The Paradise/Volume 1/Book 2/Chapter 9
Chapter ix: Of Aurelius [Adolius?]
IUSED to know a man in Jerusalem whose name was Aurelius [Adolius?], and by race (or origin) he came from the city of Tarsus, and when this man arrived in Jerusalem, he walked wholly in the path wherein are no stumblings and wherein not many have walked. Now he laid down for himself ascetic rules of life of new kinds, and [these were so severe] that the devils were afraid of him, and they were unable to stand up before him, and by reason of the greatness of his toil he might have been thought to be a shadow, for he would pass the whole weeks of the Forty Days in fasting, and he would spend the other days in constant vigils.

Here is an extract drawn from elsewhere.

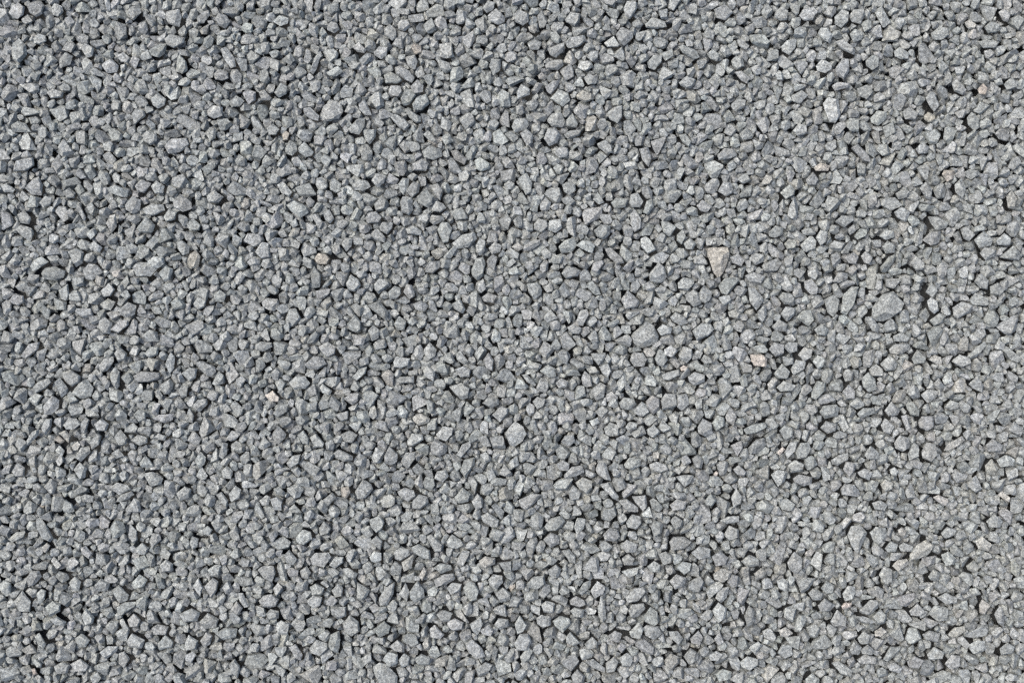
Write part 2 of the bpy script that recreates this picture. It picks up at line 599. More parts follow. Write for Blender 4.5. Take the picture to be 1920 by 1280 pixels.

Now the greatest of all his acts of asceticism was this. Whilst the brethren were gathered together each evening in the house of prayer, he would go up to the highest peak of the Mount of Olives, to the place where our Lord was lifted up, and as he stood there upon his feet he would recite the whole Office, and whether rain, or snow, or sleet fell he would never leave his place; and when he had finished the Office according to [his] custom, he would take a hammer and beat [a board], and rouse up those that slept, and having gone round to the doors of all [the monks] he would gather them together to the places for prayer, and in each place he would recite the Office with them; and he would also stand up in the midst of companies [of monks], and would recite the Office. In the daytime he would go to his cell, and in very truth on several occasions his brethren had to strip off [his clothes] from him because they were wet through, and to put others on him; and he would rest until the third hour of the day, and then he would come to the service [in the church and stay] until the evening. Such was the manner in which Aurelius lived, and in this way he brought his life to an end; and he was buried at Jerusalem.